1000 words…

In a nutshell…

I would point you at Mike Rowe’s foundation, Profoundly Disconnected HERE, for reinforcement of the fact that skilled trades ARE needed and pay well. One other thing to think about, school loans. How much does the trade school cost vs. a 4 year degree at your average liberal arts college? Much less a prestige college???

h/t Timmy

Comments

1000 words… — 25 Comments

  1. I think the cartoonist needs to up his wage estimate for the welding student. A quick look at welding jobs on the gulf coast shows the median salary around $36 dollars an hour. Even apprentices are making over $25/hr. Plus time and half for overtime, plus per diem if the job is in the field. A conservative estimate is that a welder with a couple of years experience will pull down something like $150K to $200K per year. And I’m too old and damaged to start up another career, dammit!

    • Oh yes. Mostly Cajun posted a job ad looking for stainless-steel TIG welders. Forty an hour, plus $96/day per diem, time and a half overtime, 64 hours per week, work guaranteed for at least eighteen months. They need forty people to start with and will be hiring more.

      15 or so years ago, the highest paid woman at Southwest Airlines was a welder with all the FAA certs and various specialty metal certs. She told me that her dad said, “If you go into welding, you’ll never go hungry.”

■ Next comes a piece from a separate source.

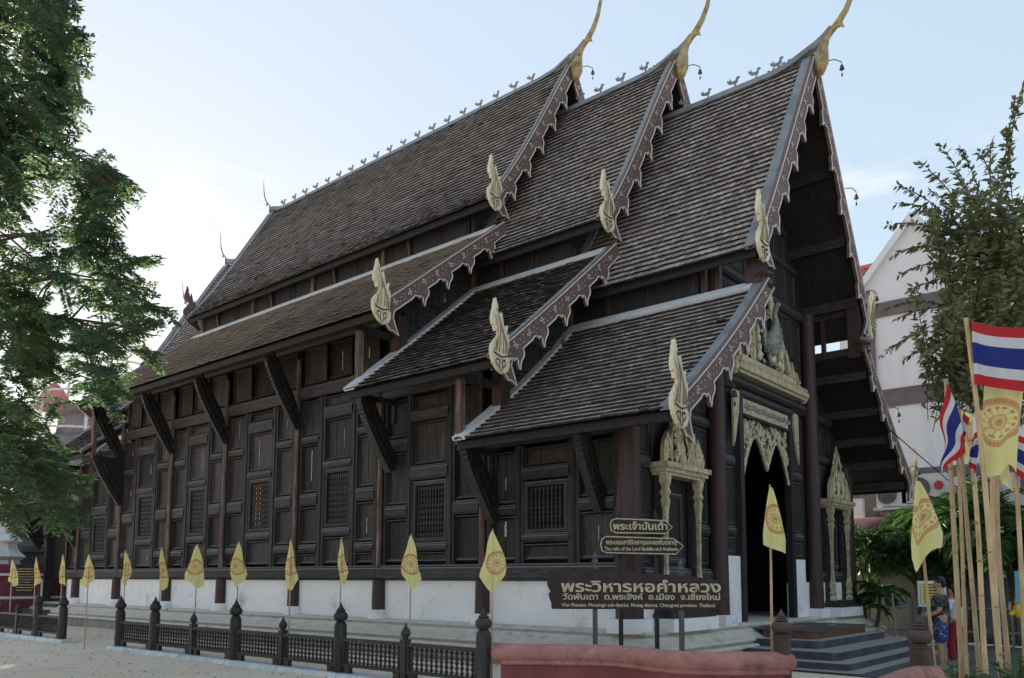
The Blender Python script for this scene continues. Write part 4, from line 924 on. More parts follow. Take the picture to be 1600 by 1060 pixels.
for i, (u, vt, vb) in enumerate(SMALL):
    y = 9.13 if i != 3 else 8.35
    p = hit(u, vt, 'y', y); zt = p.z; b = hit(u, vb, 'y', y)
    th = thing('temple_flag', 'small yellow wheel flag '+WH[i], 'flag', (p.x, y, 0), 'small yellow flags along the fence')
    m = MB(); lean = .05*(R()-.5); m.tube([(p.x+lean, y, -.02), (p.x+lean*.4, y, zt*.5), (p.x, y, zt+.03)], [.014, .013, .009], 7); m.build('pole', [BAMB], th, smooth=True)
    hh = zt-b.z; sg = -1 if i in (7, 9, 10) else 1
    dx = (1, .3+.6*R(), 0)
    if i in (3, 6, 8, 11): dx = (.76, .62, 0)
    sp_ = [.36, .30, .33, .38, .28, .28, .46, .38, .25, .20, .36, .44][i]
    # doubled fold: hoist up the middle so the cloth hangs both sides of the stick
    rn = random.Random(i); D = Vector(dx).normalized(); Nn = D.cross(Vector((0, 0, 1)))
    h_ = hh*.60; w_ = hh*.70; c0 = [.18, .22, .2, .42, .12, .2, .5, .5, .3, .2, .45, .4][i]
    cc = .2+.6*rn.random(); lowc = .66+.16*rn.random()
    def P_(a, v, cc=cc, lowc=lowc, h_=h_, w_=w_, D=D, Nn=Nn, c0=c0, sp_=sp_, rn_=rn.random()*6, top=Vector((p.x, y-.02, zt)), hh=hh):
        v2 = 1-v; pk = 1-abs(a-cc)/max(cc, 1-cc)
        zz = -hh*v2*(lowc+(1-lowc)*pk)-hh*.025*math.sin(a*5+rn_)*v2
        xx = (a-c0)*sp_*hh*.98*min(1.0, .05+1.08*v2**.8)+.035*hh*math.sin(v2*6+rn_*2)*v2
        return top+D*xx+Nn*((.04*math.sin(a*8+rn_)+.02*math.sin(a*17+v2*4))*(.12+v2))+Vector((0, 0, zz))
    def uvf(a, v, hh=hh, c0=c0, sp_=sp_, cc=P_.__defaults__[0], lowc=P_.__defaults__[1], e_=.08*(R()-.5)):
        v2 = 1-v; pk = 1-abs(a-cc)/max(cc, 1-cc); zz = -hh*v2*(lowc+(1-lowc)*pk); xx = (a-c0)*sp_*hh*.98*min(1.0, .05+1.08*v2**.8)
        return (.5+(xx-e_*hh-(.5-c0)*sp_*hh*.85)/(1.35*.55*hh), .5+(.52*hh+zz)/(.55*hh))
    uvcloth('flag_cloth', P_, 22, 22, YEL, th, uvf)
def bigflag(label, u, vt, ub, vb, dep, group, cat='flag'): pass
# two slimmer poles with yellow flags near the gate
for (u, vt, w_, ub, lab, hh, sg) in ((1203, 762, 10.9, 1207, 'yellow wheel flag on a bamboo stick before the dark doorway', .88, 1), (1431, 752, 9.0, 1462, 'yellow wheel flag on a leaning bamboo stick beside the camouflage shirt', .98, 1)):
    p = at(u, vt, w_); q = at(ub, 1060, w_); f = p+(q-p)*((p.z)/(p.z-q.z)); th = thing('temple_flag', lab, 'flag', (f.x, f.y, 0), 'yellow flags by the steps')
    m = MB(); m.tube([f, p+(f-p)*.5, p+Vector((0, 0, .04))], [.02, .018, .012], 8)
    for k in range(1, 7): c_ = p+(f-p)*(k/7); m.tube([c_-Vector((0, 0, .012)), c_+Vector((0, 0, .012))], .021, 8)
    m.build('pole', [BAMB], th, smooth=True)
    c0 = .2 if u < 1300 else .12
    def P_(a, v, top=p, c0=c0, u=u, hh=hh):
        v2 = 1-v
        zz = -hh*v2*(.72+.28*math.exp(-((a-.25)/.3)**2))-hh*.02*math.sin(a*9)*v2; xx = (a-.32)*.39*hh*min(1, .09+1.1*v2**.85)
        if u < 1300: zz = -hh*v2*(.86+.14*a); xx = (a-.42)*.36*hh*min(1, .1+1.1*v2**.85)
        return top+RGT*xx-FWD*(.03+.05*math.sin(a*8+v2*2)*(.2+v2))+Vector((0, 0, zz))
    def uvf(a, v, u=u):
        v2 = 1-v; k_ = min(1, .09+1.1*v2**.85); return (.5+((a-.32)*.39*k_-.06)/(1.35*.56) if u > 1300 else .5+((a-.42)*.36*k_-.06)/(1.35*.5), .5+(.40-v2*.80)/.56)
    uvcloth('flag_cloth', P_, 22, 22, YEL, th, uvf)

# ================================================================ tall bamboo flag poles on the right
# (u_top, v_top, u_bottom at v 1060, depth, radius)
POLES = [(1478, 592, 1503, 6.6, .027, 'pole carrying the folded striped flag at the left of the cluster'), (1491, 640, 1513, 7.6, .022, 'thin pale pole second from the left of the cluster'), (1498, 640, 1530, 6.9, .025, 'pole third from left crossing the folded striped flag'), (1514, 670, 1543, 7.4, .030, 'brown pole with broken darker top and swollen joint'), (1509, 497, 1568, 6.2, .027, 'tallest leaning pole, holding the spread striped flag'), (1552, 700, 1560, 6.7, .028, 'straight pole of the crossing pair, below the wheel flag'), (1560, 700, 1572, 6.4, .026, 'right pole of the crossing pair'), (1587, 735, 1604, 6.5, .026, 'rightmost pole at the frame edge')]
poles = []
for i, (u, v, ub, w_, r_, lab) in enumerate(POLES):
    a = at(u, v, w_); b = at(ub, 1060, w_+.25); f = a+(b-a)*(a.z/(a.z-b.z)); th = thing('bamboo_flagpole', 'dry bamboo '+lab, 'flagpole', (f.x, f.y, 0), 'bamboo poles in the planter')
    bend = Vector((.03*(R()-.5), .03*(R()-.5), 0)); m = MB(); pts = []; rs = []
    for k in range(13):
        t = k/12; pts.append(f+(a-f)*t+bend*math.sin(t*3.1*2)*1.5); rs.append(r_*(1.05-.35*t))
    rs = [q*.86 for q in rs]; m.tube(pts, rs, 10); m.build('culm', [BAMB], th, smooth=True)
    m = MB(); t = .06
    while t < .98:
        c_ = f+(a-f)*t; m.tube([c_+(f-a).normalized()*.008, c_, c_-(f-a).normalized()*.008], [r_*(.90-.30*t), r_*(.96-.30*t), r_*(.90-.30*t)], 10); t += .09+.05*R()
    m.build('joint', [NODE], th, smooth=True, kind='stuff'); poles.append((th, a, f))
def bigcloth(pi, P_, mt_, nu=34, nv=24, uvf=None): return uvcloth('flag_cloth', P_, nu, nv, mt_, poles[pi][0], uvf)
def grid4(c, dep, fold=(.05, 9, 1.5), dz=None):
    """bilinear cloth through four pixel corners (tl, tr, bl, br) at a depth, with folds"""
    tl, tr, bl, br = [Vector(at(u, v, dep)) for u, v in c]
    A, F_, G = fold
    def P_(a, v):
        v2 = 1-v; p = tl*(1-a)*(1-v2)+tr*a*(1-v2)+bl*(1-a)*v2+br*a*v2
        f = A*math.sin(a*F_+v2*G)+A*.5*math.sin(a*F_*2.3-v2*3+1)
        return p+FWD*f*min(1, a*4+.15)+UP*(.25*f)+Vector((0, 0, (dz(a, v2) if dz else 0)))
    return P_
bigcloth(4, grid4([(1518, 503), (1640, 500), (1523, 602), (1645, 618)], 6.15, (.055, 8, 1.2), lambda a, v: -.05*math.sin(a*3.14)*(1-v)), THAI)
# folded striped flag hanging from the leftmost pole, lines run diagonally
def P_fold(a, v):
    v2 = 1-v
    top = at(1479, 598, 6.5); b = at(1511, 690, 6.5)
    hoist = top+(b-top)*v2; fly = at(1468, 722, 6.5)+(at(1476, 742, 6.45)-at(1468, 722, 6.5))*v2
    p = hoist+(fly-hoist)*a; return p+RGT*(.05*math.sin(a*5)*(v2-.4))-FWD*(.03*math.sin(a*10+v2*4))
bigcloth(0, P_fold, THAI)
bigcloth(2, grid4([(1508, 640), (1512, 660), (1488, 712), (1497, 722)], 6.95, (.03, 7, 1)), THAI)
bigcloth(3, grid4([(1520, 690), (1532, 660), (1514, 728), (1526, 742)], 7.3, (.03, 7, 1)), THAI)
bigcloth(7, grid4([(1582, 676), (1640, 700), (1578, 728), (1640, 790)], 6.4, (.04, 6, 1)), THAI)
bigcloth(5, grid4([(1538, 604), (1600, 608), (1530, 726), (1590, 744)], 6.3, (.035, 6, 1.2), lambda a, v: -.07*math.sin(a*6)*v), YEL, uvf=lambda a, v: (.5+(a-.42)*63/(1.35*104), .5+(.40-(1-v))*130/104))
bigcloth(6, grid4([(1528, 640), (1568, 650), (1538, 715), (1580, 768)], 6.8, (.04, 9, 1.2)), YEL)
bigcloth(1, grid4([(1502, 640), (1522, 652), (1506, 712), (1522, 735)], 7.5, (.04, 9, 1.2)), YEL)

# ================================================================ signs
def text(body, parent, O, X, Yv, size, mt_, ext=.004, name='lettering', width=None):
    c = bpy.data.curves.new(name, 'FONT'); c.body = body; c.size = size; c.extrude = ext; c.resolution_u = 3; c.materials.append(mt_); c.offset = size*.022
    o = bpy.data.objects.new(name, c); COL.objects.link(o); bpy.context.view_layer.update(); w_ = o.dimensions.x
    X = Vector(X).normalized(); Yv = Vector(Yv).normalized(); Z = X.cross(Yv)
    sx = (width/w_) if (width and w_ > 0) else 1
    dg = bpy.context.evaluated_depsgraph_get(); me = bpy.data.meshes.new_from_object(o.evaluated_get(dg)); bpy.data.objects.remove(o); me.materials.clear(); me.materials.append(mt_)
    o = bpy.data.objects.new(name, me); COL.objects.link(o)
    mt = Matrix.Identity(4)
    for i in range(3): mt[i][0] = X[i]*sx; mt[i][1] = Yv[i]; mt[i][2] = Z[i]; mt[i][3] = O[i]-OFF[parent.name][i]
    o.parent = parent; o.matrix_basis = mt; OFF[o.name] = Vector(O); return o
LETT = mat('cream_lettering', (.46, .41, .27), (.58, .52, .37), 9, (1, 1, 1), .6)
SIGNW = mat('dark_sign_board', (.018, .010, .010), (.048, .030, .028), 3, (.7, 9, 9), .5, .5, col3=(.13, .09, .08), c3scale=1.2, c3pos=(.6, .75))
POSTG = mat('grey_weathered_post', (.06, .058, .068), (.13, .125, .14), 4, V, .7, .3)
Zv = Vector((0, 0, 1)); RH = Vector((RGT.x, RGT.y, 0)).normalized(); FH = Vector((FWD.x, FWD.y, 0)).normalized()
D1 = 13.0
def sp(u, v, d): return at(u, v, d)
o0 = sp(1000, 922, D1); sg = thing('temple_sign', 'wide dark wooden signboard with cream Thai lettering on two posts in front of the plinth', 'sign', (o0.x, o0.y, 0))
bo = [(857, 893), (900, 892), (925, 889), (960, 893), (1000, 896), (1060, 899), (1110, 904), (1130, 911), (1132, 914), (1139, 918), (1138, 937), (1122, 947), (1112, 952), (862, 952), (861, 942), (858, 934), (857, 928), (860, 925), (855, 915)]
k = FPX/D1
m = MB(); m.prism([((u-1000)/k, (922-v)/k) for u, v in bo], o0, RH, Zv, -FH, .05); brd = m.build('board', [SIGNW], sg)
for u, vt in ((930, 862), (1065, 873)):
    c_ = sp(u, 900, D1)+FH*.06; zt = sp(u, vt, D1).z; m = MB(); m.lathe([(.052, 0), (.052, zt-.28), (.06, zt-.27), (.06, zt-.23), (.035, zt-.21), (.035, zt-.20), (.062, zt-.18), (.062, zt-.13), (.035, zt-.115), (.05, zt-.10), (.06, zt-.085), (.002, zt)], (c_.x, c_.y, 0), 4, rot=math.pi/4+_y); m.build('post', [POSTG], sg)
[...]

      I shoulda stuck with welding. But cluster joints defeated me.

      • That’s where I first saw the ad. Thanks for jogging my memory.

    • Back in the eighties, I was a start-up engineer for a nuclear power plant. For one job I was supervising a crew of pipe-fitters over the fourth of July weekend. I was the lowest paid guy on the crew. By the way the crew was a great bunch of guys and busted their collective butts to get the job done. No love for anybody who slacked off, even fellow union members. When it came time to party, well let’s just say no slackers then either.

  2. You’re on point, as usual.

    Mike Rowe’s foundation is a good place to invest in America’s future, for people with money sitting around.

    I think that it will catch on as the propaganda of a liberal arts education is reduced. Of course universities want you to take out a $500K education loan for a job that pays $30K per year instead of learning a trade.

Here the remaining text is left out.